In fairness, there are plenty of reasons why Iron Man might be able to support a second title now, even though “Director of SHIELD” disappeared less than two years ago — for a start, you might be aware of a certain blockbuster movie sequel about to hit screens? Certainly, that’s reason enough to get a new #1 on stands.

However, there is also an ostensible hook to this Iron Man title intended to give it a distinctive identity — something that was lacking the last time Marvel tried to run two series simultaneously. This book, as the title suggests, is all about Iron Man’s “legacy,” and although that initially looks like it’ll be a fairly generic “someone uses Stark’s technology for evil” story, the final page twist turns it into something a little more directly linked with both Starks’ past.

Although the final page reveal is heavily rooted in Marvel history, the rest of the comic is designed to function almost as a movie tie-in. Prominent appearances for Rhodes and Potts sit alongside pointed references to Howard Stark and the “arc reactor,” elements that fans of the movie will be more than comfortable with. This tactic served “Invincible Iron Man” well back in the day, and although Van Lente doesn’t have quite as distinctive a take on Stark as Fraction, there’s no reason readers will be disappointed by this if (and when) they come looking for a new issue one off the back of Iron Man 2.

The movie references, however, do blur the lines of continuity a little too much. It’s possible that this is technically the first “Heroic Age” title. It doesn’t mention Norman Osborn, Nick Fury is running SHIELD… but then, Stark isn’t wearing the new armor design we’ve seen promo images of either. Although new readers won’t care about this stuff, it’s possible that it’ll just confuse the hardcore readership, and worse than that, it might give the impression that the book isn’t in-continuity, which could virtually sweep its knees out from under it.

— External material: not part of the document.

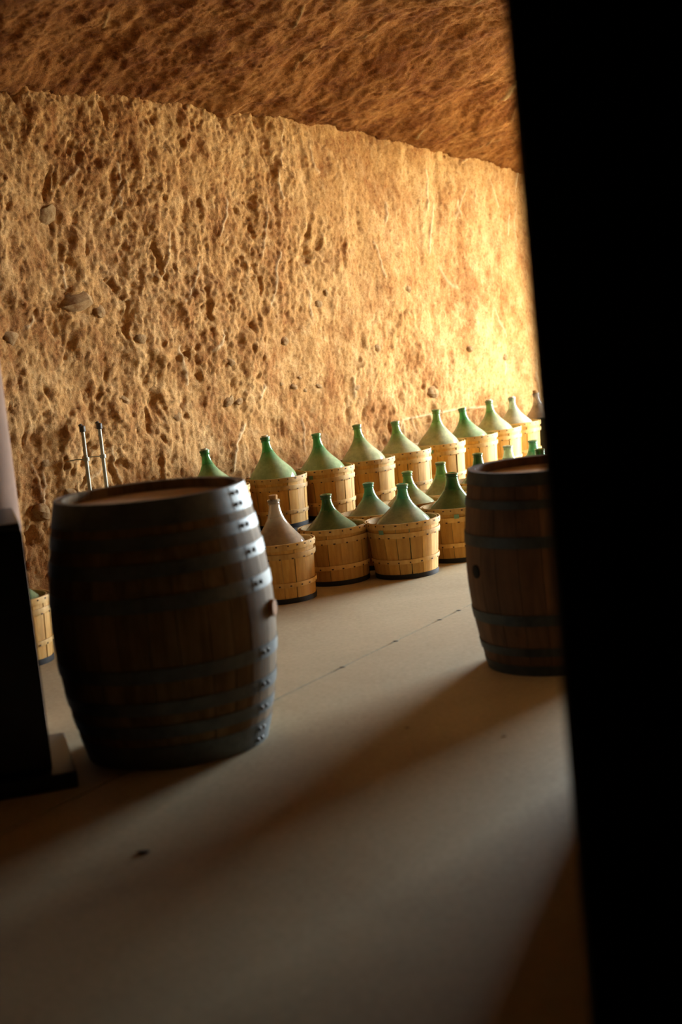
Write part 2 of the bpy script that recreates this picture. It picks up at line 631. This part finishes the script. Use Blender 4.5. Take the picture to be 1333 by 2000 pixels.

While I’ve been a fan of Kurth’s artwork in the past, there’s something a little off about it here. Perhaps it’s the multiple inkers, or perhaps it’s a change in Kurth’s style, but on a purely aesthetic level, there’s an overly-distracting ugliness to a lot of the characters that doesn’t reflect the glossy, aspirational world of Tony Stark as we know it. Things simply don’t look right, more frequently than not.

The reality, then, is that this book achieves just about enough to get away with its flaws. To his credit, Van Lente’s masterful handling of the tone makes the cliffhanger work in ways it shouldn’t, and that’s enough to bring me back for issue #2 — but there are problems with the book’s concept and execution, and that’s never a good start.